In an aesthetic form like film, this sort of ideological containment occurs on the level of story, mixing characters, scenes, and narrative outcomes. In a more abstract form like music, the containment is much harder to tease out. Sometimes, lyrics and music can appeal to different segments of the audience, as in Martina McBride's 1994 recording of Gretchen Cryer's "Independence Day," a song that mixed a familiarly rousing country arrangement with an ironically patriotic title to tell the story of an abused wife who stands up to her spouse. At the time of its release, the song didn't meet with the backlash that would greet the Dixie Chicks' "Goodbye Earl," which dealt with the same theme, five years later. The Chicks rocked murder in self-defense a little harder and made it sound like a blast. Cryer's music and McBride's performance on the earlier track, however, gave the clear impression that this was a solemn business. The lyrics were different on the two tracks, but the music was more different, and that made the controversial subject matter more or less respectable.

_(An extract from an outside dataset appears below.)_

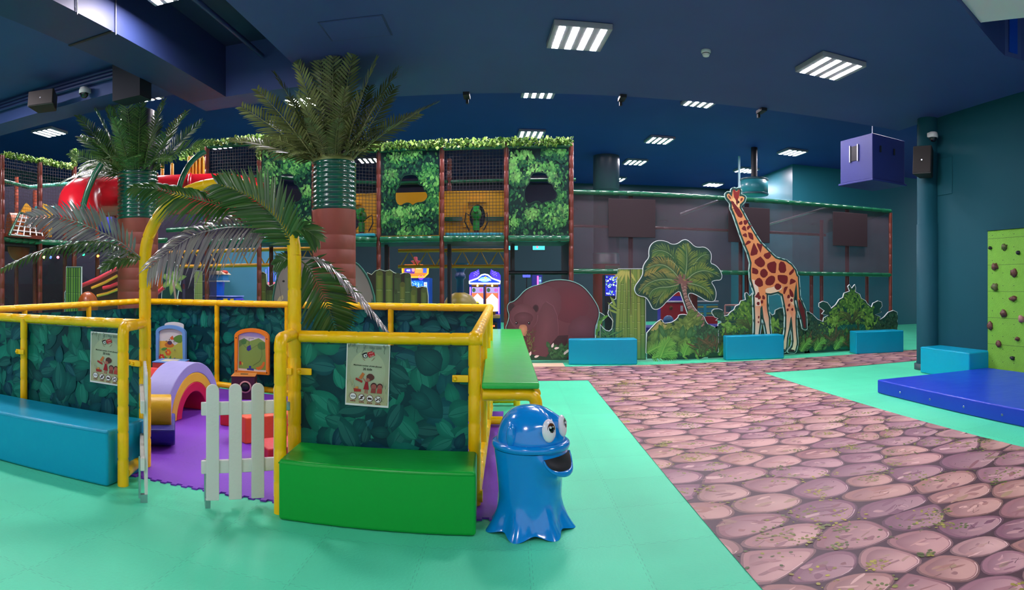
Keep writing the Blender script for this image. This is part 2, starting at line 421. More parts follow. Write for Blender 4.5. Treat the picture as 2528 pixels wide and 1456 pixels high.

Most of the time, I love my country and I love its culture in all its varied messiness. As I hope for its future, I dream of a nation where that messiness is clearer. I'm not talking about "diversity" here or "multiculturalism," two words that have lost their initial utility as each has come to mean "pluralism" rather than something more wonderfully swirling and mixing. If we are a rainbow, it is not the sort of rainbow you see in a kindergarten classroom, in which each of the seven colors (ROYGBIV, remember?) is sharp and distinct. We are a rainbow as it exists in nature. Each shade blurs into the next, and when you truly see it, you know it's not seven things but one thing. You can't see where one of its supposed segments ends and the next one begins. To say that we're one is not to say that we're monochromatic, but we're not just two colors either. We're all the shades, and we are always modulating into each other.

If, as my musician friends keep telling me, the old New Orleans will probably never exist anymore, then we need the virtual equivalent of that world, maybe even in cyberspace. We need people bumping up against each other and listening to each other's music, whether they want to or not, finding the lost root chords and the potential for counterpoint. Culture may be based in ideology but only in stasis. When ideology changes, it is usually because it is following culture's lead.

Is it too much to think that a revolution like that can begin with listening to Porter Wagoner, Grinderman, and the White Stripes in one sitting? Maybe all you need to listen to is the Stripes' version of "Jolene," one of the greatest songs by Wagoner's even more talented ex-wife Dolly Parton. I don't know where the Stripes' version would find its proper home, but I can tell you it's not in a red state, and it's not in a blue state either. The way I hear it, it's pure purple.